De lo visto hasta ahora se deduce que Washington no se atreve a adelantar el despliegue permanente de sus tropas en Europa Oriental – mientras todavía dispone de unos 29.000 efectivos localizados en Alemania, Italia y Bélgica. Ni su reciente anuncio sobre el preposicionamiento de unos 150 vehículos acorazados (entre Bradley y carros de combate Abrams M1) en Alemania y algún otro país europeo, ni la potenciación de sus programas de instrucción de las tropas locales, ni el suministro de material y armamento, ni las más frecuentes patrullas aéreas en las zonas colindantes con Rusia (en las que también participan cazas españoles) van a calmar de ningún modo la inquietud quienes perciben a Moscú como su amenaza principal. Sobre todo porque, en contraposición, constatan día a día cómo Moscú no duda en ir tomando posiciones de ventaja tanto en Abjasia (con un nuevo acuerdo de defensa que le facilita el acceso al mar Negro y debilita aún más a Georgia), como en el Donbas ucranio, sin olvidar a Transnistria (Moldavia) y a Osetia del Sur (Georgia), territorios donde también tiene estacionados respectivamente unos 2.000 soldados.
Quizás sea esa insuficiente cobertura de seguridad lo que explica que Washington parezca decidido a mover ficha en el terreno nuclear, calculando que eso sea más efectivo para disuadir a Moscú y para calmar a sus vecinos aliados.

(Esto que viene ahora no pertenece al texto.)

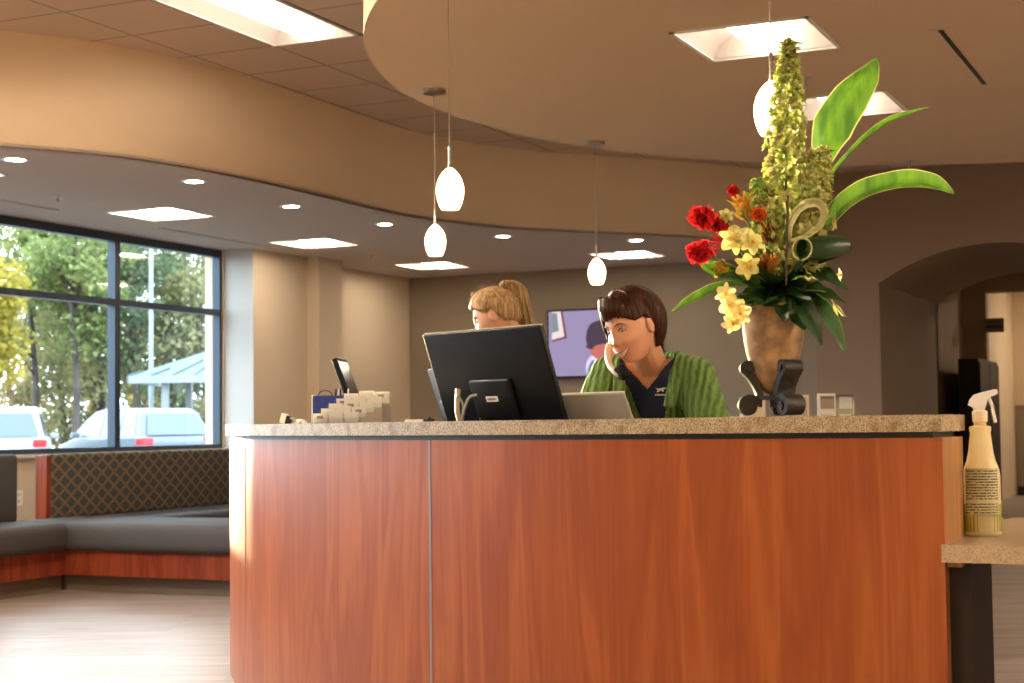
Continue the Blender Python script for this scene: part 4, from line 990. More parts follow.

Así, en paralelo al proceso de despliegue del escudo antimisiles en algunos países aliados -como en Turquía y en las bases de Develesu (Rumania) y Redzikowo (Polonia)-, se añade ahora el “globo sonda” estadounidense que plantea abiertamente la idea de que se puede producir a corto plazo el redespliegue de misiles crucero en Europa del Este. De inmediato el propio ministro ruso de exteriores, Sergei Lavrov, ha pronosticado que, si Washington da ese paso, muy pronto habría misiles crucero rusos en Crimea.
El problema planteado en este terreno es el de la posible eliminación del tratado INF (fuerzas nucleares de alcance intermedio, entre 500 y 5.500km), una de las piezas básicas de la seguridad continental europea desde su firma en 1987. Un gesto como el mencionado podría ser la puntilla para un tratado que ambos firmantes apenas valoran en la actualidad. Así lo demuestra el hecho de que EEUU no se haya molestado en atender las acusaciones rusas de que el despliegue de drones armados -que podrían usarse como misiles crucero- y el desarrollo del escudo antimisiles -con la activación de los sistemas lanzamisiles MK41, que también podrían adaptarse para lanzar ese tipo de misiles- suponen una violación del tratado. Y lo mismo ocurre con Moscú, que no ha tenido reparo alguno en desplegar los misiles crucero R-500 y en realizar pruebas con el misil balístico intercontinental SS-27 Mod 2, adaptado a alcances intermedios.
En definitiva, llevados por una dinámica de creciente tensión, ambos países parecen dispuestos a traspasar una línea que ha logrado frenar la carrera nuclear en Europa, sin reparar en la inestabilidad que ese paso puede generar en un contexto que se va caldeando más allá de lo conveniente.